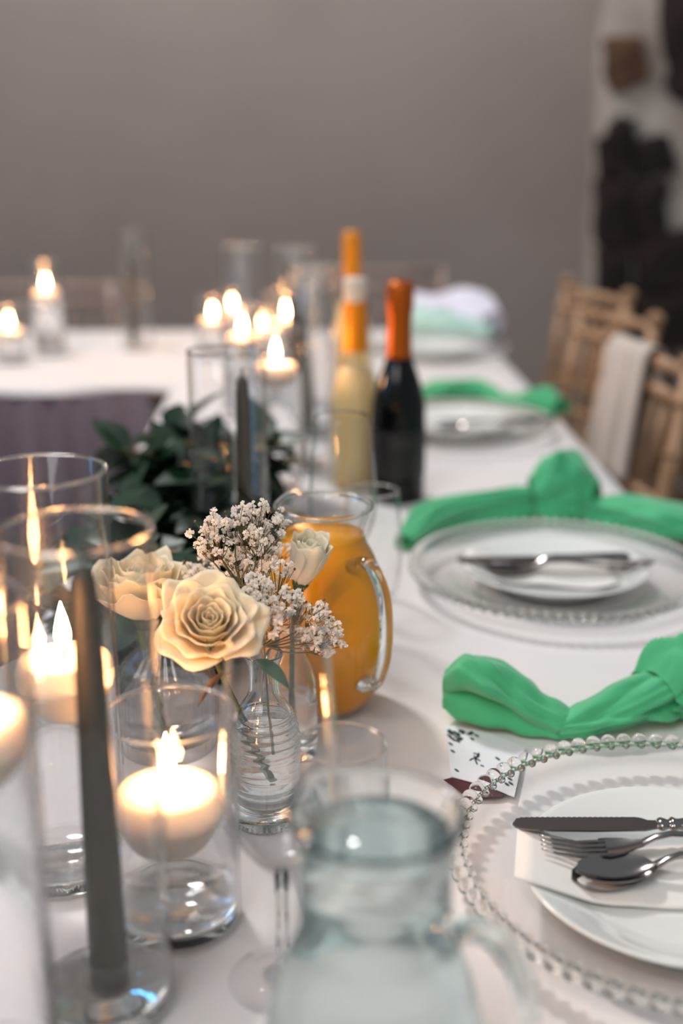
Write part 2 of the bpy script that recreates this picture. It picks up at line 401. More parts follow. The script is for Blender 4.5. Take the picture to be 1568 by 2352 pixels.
# middle of the table
vase_cyl('tall glass cylinder around an olive taper, beside the dark greenery', -.115, 1.213, .040, .262, 'tall cylinders further down the table')
taper('olive taper candle in the cylinder beside the dark greenery', -.100, 1.213, .225)
TL_ = []; TL = ['olive taper in the cylinder just behind the clear wine glasses','olive taper in the cylinder left of the pale wine bottle','olive taper at the far end of the long table, near the orange-capped bottle','','olive taper alone on the far table, left of centre']
FAR = [(-.052,1.76,.036,.275,1,'tall glass cylinder with a taper behind the two clear wine glasses'),
       (-.045,1.97,.038,.275,1,'tall glass cylinder with a taper left of the pale wine bottle'),
       (-.085,2.24,.040,.28,1,'tall glass cylinder at the far end of the long table, near the orange-capped bottle'),
       (-.185,2.30,.040,.28,0,'tall empty glass cylinder at the far left corner of the long table'),
       (-.478,2.85,.036,.27,1,'tall glass cylinder alone on the far table, left of centre')]
for x, y, r, h, tp, lab in FAR:
    TL_.append(1)
    vase_cyl(lab, x, y, r, h, 'tall cylinders further down the table', True)
    if tp: taper(TL[len(TL_)-1], x-.008, y, .235, lean=(random.uniform(-.03,.03), random.uniform(-.06,.06)))
# lit candles in low cylinders, far
def far_lit(px, py, d, lab, r=.036, extra=.03, power=.12):
    p = at_depth(px, py, d); hz = p.z - TZ - .018
    c = vase_cyl('low glass cylinder around the ' + lab, p.x, p.y, r, max(hz+extra+.02, .07), 'candle cylinders far down the tables', True, 'candle_vase')
    water_in(c, r, .0125, hz-.012, False)
    floating_candle(lab, p.x, p.y, TZ+hz-.010, .028, .034, power, True, 'lit floating candles in glass cylinders', .9)
far_lit(488, 716, 2.72, 'burning candle leftmost of the far cluster')
far_lit(533, 697, 2.95, 'burning candle second in the far cluster', power=.1)
far_lit(556, 748, 2.10, 'burning candle third in the far cluster', power=.1)
far_lit(602, 742, 2.30, 'added candle for a flame reflection, fourth in the far cluster', power=.1)  # extra candle stands in for a flame mirrored in the glass
far_lit(633, 808, 1.62, 'burning candle right behind the cylinder with the middle taper', power=.12)
far_lit(655, 715, 2.05, 'burning candle rightmost of the far cluster', power=.1)
far_lit(20, 738, 2.66, 'lower burning candle at the far left')
far_lit(104, 650, 2.74, 'higher burning candle at the far left', extra=.045)

# ------------------------------------------------------------------ jugs
def jug_profile(straight=False):
    o = smoothprof([(.032,.0),(.036,.004),(.043,.018),(.050,.040),(.0515,.062),(.0465,.086),(.0395,.105),(.0352,.118),(.0345,.135),(.0350,.155),(.0372,.168),(.0405,.176)], 6) if straight else smoothprof([(.034,.0),(.038,.004),(.0465,.018),(.0555,.042),(.0585,.073),(.0535,.102),(.0425,.132),(.0350,.147),(.0340,.157),(.0372,.168),(.0405,.176)], 6)
    i = [(max(r-.0030, .001), z) for r, z in o if z > .010]
    i = [(r, z) for r, z in i]
    return o, i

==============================

* [What is needed]: Skip every picture and transcribe the data above exactly.

* [Solution below]:
Write part 2 of the bpy script that recreates this picture. It picks up at line 401. More parts follow. The script is for Blender 4.5. Take the picture to be 1568 by 2352 pixels.
# middle of the table
vase_cyl('tall glass cylinder around an olive taper, beside the dark greenery', -.115, 1.213, .040, .262, 'tall cylinders further down the table')
taper('olive taper candle in the cylinder beside the dark greenery', -.100, 1.213, .225)
TL_ = []; TL = ['olive taper in the cylinder just behind the clear wine glasses','olive taper in the cylinder left of the pale wine bottle','olive taper at the far end of the long table, near the orange-capped bottle','','olive taper alone on the far table, left of centre']
FAR = [(-.052,1.76,.036,.275,1,'tall glass cylinder with a taper behind the two clear wine glasses'),
       (-.045,1.97,.038,.275,1,'tall glass cylinder with a taper left of the pale wine bottle'),
       (-.085,2.24,.040,.28,1,'tall glass cylinder at the far end of the long table, near the orange-capped bottle'),
       (-.185,2.30,.040,.28,0,'tall empty glass cylinder at the far left corner of the long table'),
       (-.478,2.85,.036,.27,1,'tall glass cylinder alone on the far table, left of centre')]
for x, y, r, h, tp, lab in FAR:
    TL_.append(1)
    vase_cyl(lab, x, y, r, h, 'tall cylinders further down the table', True)
    if tp: taper(TL[len(TL_)-1], x-.008, y, .235, lean=(random.uniform(-.03,.03), random.uniform(-.06,.06)))
# lit candles in low cylinders, far
def far_lit(px, py, d, lab, r=.036, extra=.03, power=.12):
    p = at_depth(px, py, d); hz = p.z - TZ - .018
    c = vase_cyl('low glass cylinder around the ' + lab, p.x, p.y, r, max(hz+extra+.02, .07), 'candle cylinders far down the tables', True, 'candle_vase')
    water_in(c, r, .0125, hz-.012, False)
    floating_candle(lab, p.x, p.y, TZ+hz-.010, .028, .034, power, True, 'lit floating candles in glass cylinders', .9)
far_lit(488, 716, 2.72, 'burning candle leftmost of the far cluster')
far_lit(533, 697, 2.95, 'burning candle second in the far cluster', power=.1)
far_lit(556, 748, 2.10, 'burning candle third in the far cluster', power=.1)
far_lit(602, 742, 2.30, 'added candle for a flame reflection, fourth in the far cluster', power=.1)  # extra candle stands in for a flame mirrored in the glass
far_lit(633, 808, 1.62, 'burning candle right behind the cylinder with the middle taper', power=.12)
far_lit(655, 715, 2.05, 'burning candle rightmost of the far cluster', power=.1)
far_lit(20, 738, 2.66, 'lower burning candle at the far left')
far_lit(104, 650, 2.74, 'higher burning candle at the far left', extra=.045)

# ------------------------------------------------------------------ jugs
def jug_profile(straight=False):
    o = smoothprof([(.032,.0),(.036,.004),(.043,.018),(.050,.040),(.0515,.062),(.0465,.086),(.0395,.105),(.0352,.118),(.0345,.135),(.0350,.155),(.0372,.168),(.0405,.176)], 6) if straight else smoothprof([(.034,.0),(.038,.004),(.0465,.018),(.0555,.042),(.0585,.073),(.0535,.102),(.0425,.132),(.0350,.147),(.0340,.157),(.0372,.168),(.0405,.176)], 6)
    i = [(max(r-.0030, .001), z) for r, z in o if z > .010]
    i = [(r, z) for r, z in i]
    return o, i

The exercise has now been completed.